Task statement:
The material below includes pictures; leave them out and return only the lines between the line containing "Write the bpy" and the line containing "wn.links.new(wb.outputs[0], wo.inputs[0])", inclusive, word for word.
[Begin Supplied material]
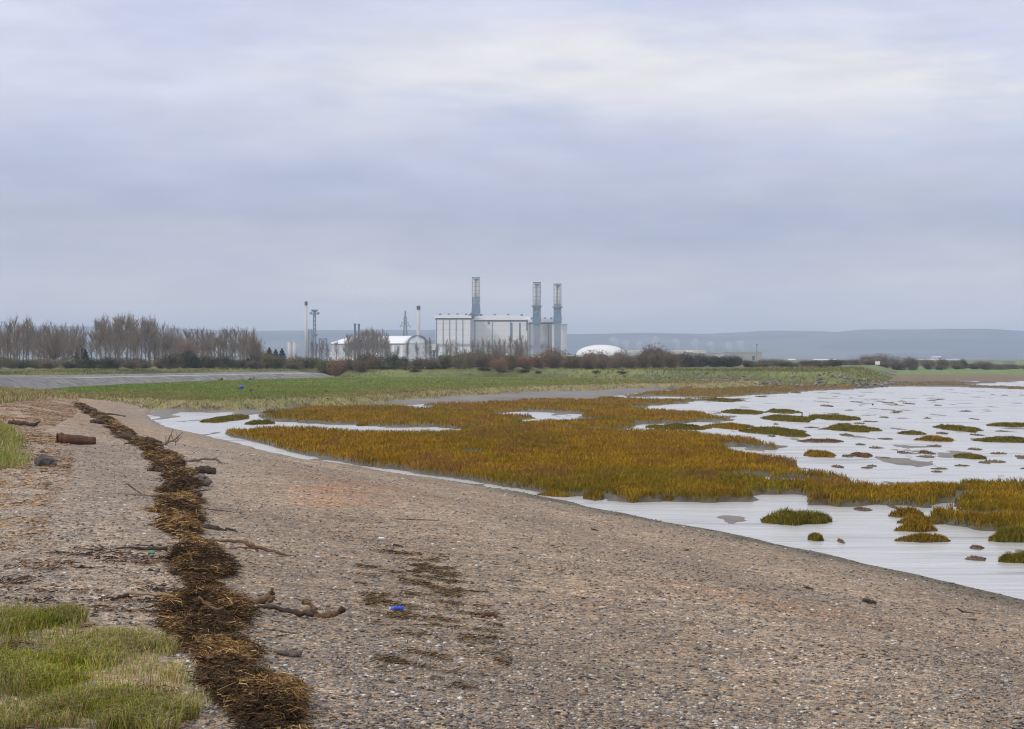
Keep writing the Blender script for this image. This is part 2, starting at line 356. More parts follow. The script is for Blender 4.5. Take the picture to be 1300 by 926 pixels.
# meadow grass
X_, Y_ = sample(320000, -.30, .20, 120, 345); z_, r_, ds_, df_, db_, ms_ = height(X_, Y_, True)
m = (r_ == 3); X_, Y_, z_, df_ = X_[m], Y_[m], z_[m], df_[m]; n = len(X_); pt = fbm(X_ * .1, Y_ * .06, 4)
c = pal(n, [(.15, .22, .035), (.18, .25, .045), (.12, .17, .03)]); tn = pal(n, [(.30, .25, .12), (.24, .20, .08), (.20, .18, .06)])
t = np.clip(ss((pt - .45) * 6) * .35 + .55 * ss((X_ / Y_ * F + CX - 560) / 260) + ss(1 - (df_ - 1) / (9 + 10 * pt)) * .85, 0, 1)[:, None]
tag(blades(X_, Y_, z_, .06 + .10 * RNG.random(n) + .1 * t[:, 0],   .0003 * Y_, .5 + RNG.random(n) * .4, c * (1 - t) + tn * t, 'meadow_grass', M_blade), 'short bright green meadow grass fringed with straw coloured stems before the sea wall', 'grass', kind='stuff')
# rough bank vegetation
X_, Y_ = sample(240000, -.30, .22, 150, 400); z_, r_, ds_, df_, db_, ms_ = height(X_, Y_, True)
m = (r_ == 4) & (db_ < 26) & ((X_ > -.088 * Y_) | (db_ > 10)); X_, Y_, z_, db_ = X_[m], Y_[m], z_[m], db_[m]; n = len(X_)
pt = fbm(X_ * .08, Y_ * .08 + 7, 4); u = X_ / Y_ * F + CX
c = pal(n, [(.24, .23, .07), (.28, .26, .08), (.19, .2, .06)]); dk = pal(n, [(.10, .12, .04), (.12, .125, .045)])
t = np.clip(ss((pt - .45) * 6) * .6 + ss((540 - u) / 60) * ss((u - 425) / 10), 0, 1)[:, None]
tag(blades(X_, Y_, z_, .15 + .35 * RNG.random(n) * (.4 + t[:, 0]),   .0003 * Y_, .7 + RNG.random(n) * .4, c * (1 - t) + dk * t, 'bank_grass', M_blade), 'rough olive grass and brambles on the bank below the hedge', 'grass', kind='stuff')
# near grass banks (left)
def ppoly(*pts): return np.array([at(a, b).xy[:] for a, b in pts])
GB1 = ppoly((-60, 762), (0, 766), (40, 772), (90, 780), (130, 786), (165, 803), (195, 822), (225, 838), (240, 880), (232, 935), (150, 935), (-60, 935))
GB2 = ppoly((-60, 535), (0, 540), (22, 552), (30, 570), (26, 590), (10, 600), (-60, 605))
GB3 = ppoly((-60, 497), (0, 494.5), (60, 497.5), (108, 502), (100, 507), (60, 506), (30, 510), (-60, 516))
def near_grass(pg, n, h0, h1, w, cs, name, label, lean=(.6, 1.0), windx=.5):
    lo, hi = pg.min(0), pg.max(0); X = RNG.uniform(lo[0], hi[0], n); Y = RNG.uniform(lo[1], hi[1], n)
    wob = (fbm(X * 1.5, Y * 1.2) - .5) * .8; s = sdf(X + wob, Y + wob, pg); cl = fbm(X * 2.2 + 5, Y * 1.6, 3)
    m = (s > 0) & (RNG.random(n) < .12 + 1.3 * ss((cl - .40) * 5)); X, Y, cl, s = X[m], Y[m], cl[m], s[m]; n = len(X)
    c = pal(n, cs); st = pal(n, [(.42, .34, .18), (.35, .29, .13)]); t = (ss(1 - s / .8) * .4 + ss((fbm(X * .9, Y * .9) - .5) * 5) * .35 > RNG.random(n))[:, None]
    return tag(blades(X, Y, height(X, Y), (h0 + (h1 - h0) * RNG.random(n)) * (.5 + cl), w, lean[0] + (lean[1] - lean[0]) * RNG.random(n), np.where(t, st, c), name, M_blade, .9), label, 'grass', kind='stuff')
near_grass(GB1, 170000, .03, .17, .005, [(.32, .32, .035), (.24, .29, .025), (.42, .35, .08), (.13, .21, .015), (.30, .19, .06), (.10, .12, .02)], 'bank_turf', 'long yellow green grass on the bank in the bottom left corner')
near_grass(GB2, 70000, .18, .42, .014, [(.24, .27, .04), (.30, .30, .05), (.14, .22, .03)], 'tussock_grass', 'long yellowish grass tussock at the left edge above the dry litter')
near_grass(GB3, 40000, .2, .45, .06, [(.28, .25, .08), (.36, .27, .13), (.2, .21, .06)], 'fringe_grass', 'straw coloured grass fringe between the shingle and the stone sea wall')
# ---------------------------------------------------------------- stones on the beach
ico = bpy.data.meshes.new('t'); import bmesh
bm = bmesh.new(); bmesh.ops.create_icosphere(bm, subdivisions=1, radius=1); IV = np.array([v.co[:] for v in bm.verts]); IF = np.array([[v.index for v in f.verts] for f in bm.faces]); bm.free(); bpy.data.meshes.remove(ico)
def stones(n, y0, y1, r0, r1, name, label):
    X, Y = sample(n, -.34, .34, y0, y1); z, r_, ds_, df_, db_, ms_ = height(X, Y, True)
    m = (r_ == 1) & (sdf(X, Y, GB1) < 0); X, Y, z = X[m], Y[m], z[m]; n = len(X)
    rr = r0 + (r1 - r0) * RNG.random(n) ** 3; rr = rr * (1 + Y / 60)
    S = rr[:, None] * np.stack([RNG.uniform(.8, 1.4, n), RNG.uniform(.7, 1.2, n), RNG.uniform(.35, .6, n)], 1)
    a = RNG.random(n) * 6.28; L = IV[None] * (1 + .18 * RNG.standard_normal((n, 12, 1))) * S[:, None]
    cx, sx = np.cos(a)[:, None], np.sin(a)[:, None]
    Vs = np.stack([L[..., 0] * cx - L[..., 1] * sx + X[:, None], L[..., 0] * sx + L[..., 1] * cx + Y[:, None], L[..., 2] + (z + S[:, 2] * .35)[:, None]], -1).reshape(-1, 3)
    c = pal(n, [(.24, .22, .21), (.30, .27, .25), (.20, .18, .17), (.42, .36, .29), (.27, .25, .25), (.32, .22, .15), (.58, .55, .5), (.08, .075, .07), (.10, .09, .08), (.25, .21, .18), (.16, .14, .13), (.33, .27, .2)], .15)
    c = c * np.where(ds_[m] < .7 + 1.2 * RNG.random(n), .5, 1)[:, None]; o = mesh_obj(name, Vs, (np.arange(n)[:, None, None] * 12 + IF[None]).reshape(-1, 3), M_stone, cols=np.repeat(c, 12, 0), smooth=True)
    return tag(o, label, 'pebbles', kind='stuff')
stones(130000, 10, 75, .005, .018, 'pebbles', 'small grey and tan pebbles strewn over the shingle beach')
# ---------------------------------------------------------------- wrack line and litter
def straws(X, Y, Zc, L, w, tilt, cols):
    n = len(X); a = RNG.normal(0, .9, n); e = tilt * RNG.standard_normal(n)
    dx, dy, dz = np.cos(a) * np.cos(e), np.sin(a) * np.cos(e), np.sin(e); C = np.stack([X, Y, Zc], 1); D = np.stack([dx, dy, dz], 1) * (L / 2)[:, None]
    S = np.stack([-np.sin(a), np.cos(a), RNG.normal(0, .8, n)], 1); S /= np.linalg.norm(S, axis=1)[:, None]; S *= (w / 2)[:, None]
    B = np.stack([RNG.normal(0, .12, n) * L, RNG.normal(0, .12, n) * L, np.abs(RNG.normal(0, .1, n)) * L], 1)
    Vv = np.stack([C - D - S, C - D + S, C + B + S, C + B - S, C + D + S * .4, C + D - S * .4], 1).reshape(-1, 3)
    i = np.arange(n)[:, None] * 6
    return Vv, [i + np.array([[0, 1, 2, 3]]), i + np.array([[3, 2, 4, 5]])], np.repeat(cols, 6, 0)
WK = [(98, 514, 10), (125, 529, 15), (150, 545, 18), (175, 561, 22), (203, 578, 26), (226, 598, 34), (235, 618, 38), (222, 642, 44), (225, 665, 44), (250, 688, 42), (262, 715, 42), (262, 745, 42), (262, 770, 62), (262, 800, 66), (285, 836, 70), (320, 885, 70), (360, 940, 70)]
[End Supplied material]
[Begin Supplied material]
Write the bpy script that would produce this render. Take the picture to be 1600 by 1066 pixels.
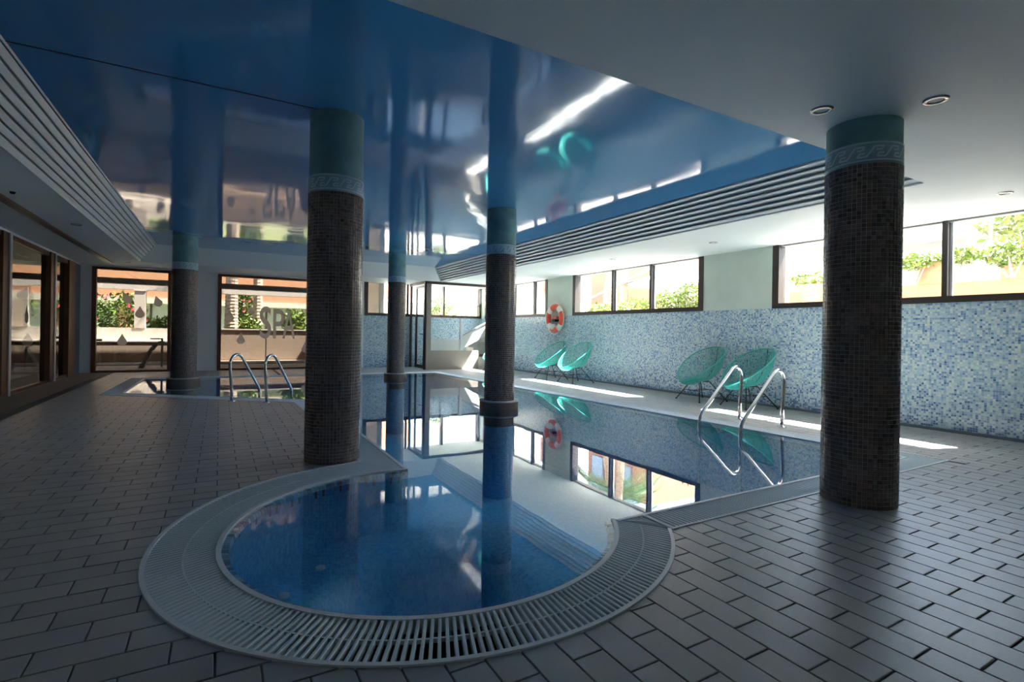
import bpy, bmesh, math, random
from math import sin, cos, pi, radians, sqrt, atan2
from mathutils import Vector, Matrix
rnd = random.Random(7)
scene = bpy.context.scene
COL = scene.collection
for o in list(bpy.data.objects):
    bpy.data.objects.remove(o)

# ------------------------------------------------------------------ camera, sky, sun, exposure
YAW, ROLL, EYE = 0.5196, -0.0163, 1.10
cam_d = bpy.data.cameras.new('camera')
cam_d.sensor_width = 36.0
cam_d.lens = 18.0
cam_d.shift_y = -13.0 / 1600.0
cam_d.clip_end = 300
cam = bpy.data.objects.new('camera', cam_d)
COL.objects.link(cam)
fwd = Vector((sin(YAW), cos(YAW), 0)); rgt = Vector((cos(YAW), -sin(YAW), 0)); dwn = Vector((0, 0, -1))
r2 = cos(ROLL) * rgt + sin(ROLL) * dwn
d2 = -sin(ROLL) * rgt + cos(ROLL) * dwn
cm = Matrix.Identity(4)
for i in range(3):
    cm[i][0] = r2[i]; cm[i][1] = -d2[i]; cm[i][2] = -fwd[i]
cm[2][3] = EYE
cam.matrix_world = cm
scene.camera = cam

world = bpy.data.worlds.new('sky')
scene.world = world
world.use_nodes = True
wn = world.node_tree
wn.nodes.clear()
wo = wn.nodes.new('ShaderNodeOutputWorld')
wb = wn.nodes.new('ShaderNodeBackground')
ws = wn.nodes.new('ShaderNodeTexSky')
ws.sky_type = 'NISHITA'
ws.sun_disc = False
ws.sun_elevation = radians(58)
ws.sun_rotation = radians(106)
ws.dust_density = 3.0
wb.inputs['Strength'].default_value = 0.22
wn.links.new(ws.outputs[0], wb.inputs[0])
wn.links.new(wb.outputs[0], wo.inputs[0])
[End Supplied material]
Correct response:
Write the bpy script that would produce this render. Take the picture to be 1600 by 1066 pixels.
import bpy, bmesh, math, random
from math import sin, cos, pi, radians, sqrt, atan2
from mathutils import Vector, Matrix
rnd = random.Random(7)
scene = bpy.context.scene
COL = scene.collection
for o in list(bpy.data.objects):
    bpy.data.objects.remove(o)

# ------------------------------------------------------------------ camera, sky, sun, exposure
YAW, ROLL, EYE = 0.5196, -0.0163, 1.10
cam_d = bpy.data.cameras.new('camera')
cam_d.sensor_width = 36.0
cam_d.lens = 18.0
cam_d.shift_y = -13.0 / 1600.0
cam_d.clip_end = 300
cam = bpy.data.objects.new('camera', cam_d)
COL.objects.link(cam)
fwd = Vector((sin(YAW), cos(YAW), 0)); rgt = Vector((cos(YAW), -sin(YAW), 0)); dwn = Vector((0, 0, -1))
r2 = cos(ROLL) * rgt + sin(ROLL) * dwn
d2 = -sin(ROLL) * rgt + cos(ROLL) * dwn
cm = Matrix.Identity(4)
for i in range(3):
    cm[i][0] = r2[i]; cm[i][1] = -d2[i]; cm[i][2] = -fwd[i]
cm[2][3] = EYE
cam.matrix_world = cm
scene.camera = cam

world = bpy.data.worlds.new('sky')
scene.world = world
world.use_nodes = True
wn = world.node_tree
wn.nodes.clear()
wo = wn.nodes.new('ShaderNodeOutputWorld')
wb = wn.nodes.new('ShaderNodeBackground')
ws = wn.nodes.new('ShaderNodeTexSky')
ws.sky_type = 'NISHITA'
ws.sun_disc = False
ws.sun_elevation = radians(58)
ws.sun_rotation = radians(106)
ws.dust_density = 3.0
wb.inputs['Strength'].default_value = 0.22
wn.links.new(ws.outputs[0], wb.inputs[0])
wn.links.new(wb.outputs[0], wo.inputs[0])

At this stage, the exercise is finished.